Categories: Published Articles
      Date: Mar  2, 2020
     Title: Patenting an Invention as a Free Black Man in the Nineteenth Century

Patenting an Invention as a Free Black Man in the Nineteenth Century

Kathleen Wills

During the nineteenth century, the view of property rights in patents generally fell into two camps: an inventor’s inherent natural right to protect their property versus a limited-term monopoly that the government grants inventors. In the period before the Civil War, known as the antebellum period, lawmakers either viewed patents in the first camp as securing rights which coincided with the natural rights philosophy, or the second camp believing patents were government grants of limited monopolies. Lawmakers found textual support for the concept that patents involve regulation of economic development within the Constitution, including the Contract Clause, Patent Clause, and Commerce Clause. The foundational principles of patent law were often mentioned in early Supreme Court opinions that ensconced property rights, often written by Justice Taney, and those opinions are still cited by courts to this day.

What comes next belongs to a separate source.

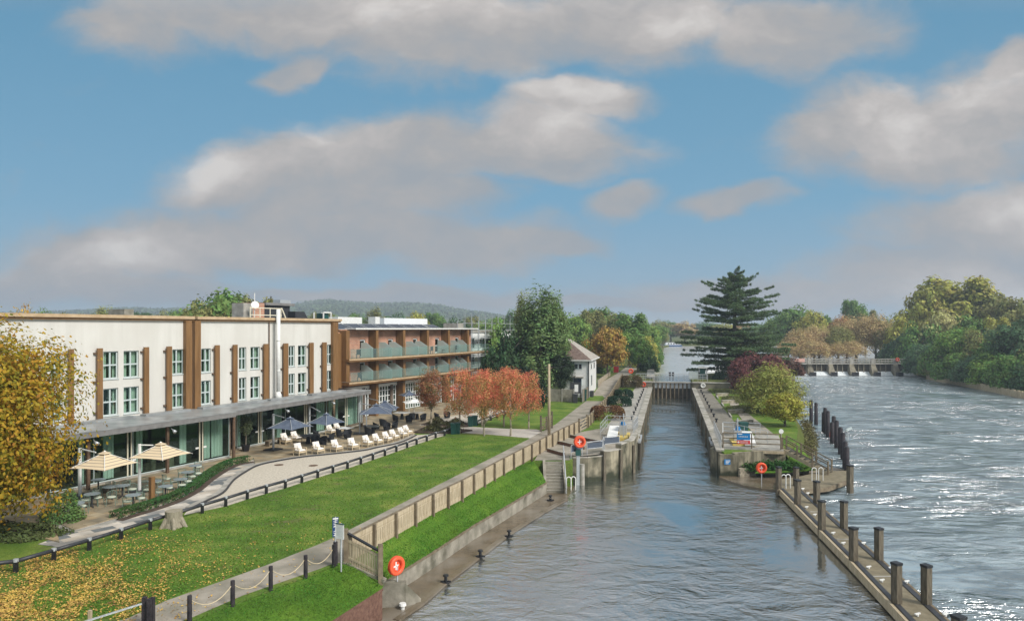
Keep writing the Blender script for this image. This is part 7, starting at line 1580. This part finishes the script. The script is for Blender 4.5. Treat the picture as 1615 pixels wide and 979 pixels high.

As the debates ensued over which camp of fundamental perspective of patent law should govern, free black men faced many challenges in their fight to patent their inventions. One challenge came from the 1790 Patent Oath, where applicants had to swear to be both the “original” inventors of the claimed invention and citizens of the United States. While black inventors could fulfill the first requirement of the Oath and swear to be an original inventor, black inventors could not fulfill the second requirement because, in the years between 1857 and the 14th Amendment, black people were not seen as citizens of the U.S. This issue of citizenship which challenged free black men in their pursuit to procure patent rights was decided by the Supreme Court in 1857 with Justice Taney’s opinion in Dred Scott v. Sandford (“Dred Scott”). Justice Taney held that neither slaves nor their descendants were citizens entitled to Constitutional rights. With the 1857 Dred Scott decision, free black men’s status and citizenship changed, altering their natural rights and privileges to property as guaranteed by the Constitution. Thus, the Supreme Court’s decision posed an immediate challenge to black inventors’ patent rights because, as non-citizens, they could not sign the Patent Oath. 



Despite the Dred Scott decision and the Oath’s requirement of citizenship, there is evidence of free black men who were able to obtain patents and records suggest black men obtained patents both independently and by partnering with white men. Henry E. Baker, known as one the most important chroniclers of black innovation, devoted his work as an Examiner at the Patent Office to discovering the identity of “colored inventors,” which he used to directly combat arguments that black men could not contribute to society to the same degree as their white counterparts.

Beyond Baker’s work, there is also evidence in newspaper articles from the early nineteenth century that white men often viewed and referred to free black men as “colored citizens.” This idea supports the theory that some free black men, who were viewed as citizens in certain states, submitted patent applications for their inventions to the Patent Office and still signed the Oath with its citizenship requirement. To understand the significance of these work, one must understand the role of citizenship and status as it affected inventorship in relation to the (1) Justice Story and Justice Taney dispute over the governing perspective of patent rights, (2) challenges of antebellum black inventors in patenting their inventions, and (3) political use of patents of black inventors by Henry E. Baker.

With recent patent law decisions today still citing from Justice Taney’s patent opinions from the nineteenth century, it is imperative that the historical context with which these opinions were written is understood. This Comment will address each aspect to patent inventorship laid out above. First, this Comment will discuss the evolution of property and patent rights as it was later used against the abolition movement of the nineteenth century. Second, this Comment will describe: (1) the importance of the inventions of free black men, and (2) the knowledge and strength that Henry E. Baker’s significant record keeping provided for the black community. Finally, this article will highlight the importance of understanding the complex historical context with which the patent laws of the United States developed because the Supreme Court continues to cite patent jurisprudence from the antebellum period without context of the intimate oppression to inventors’ property and patent rights.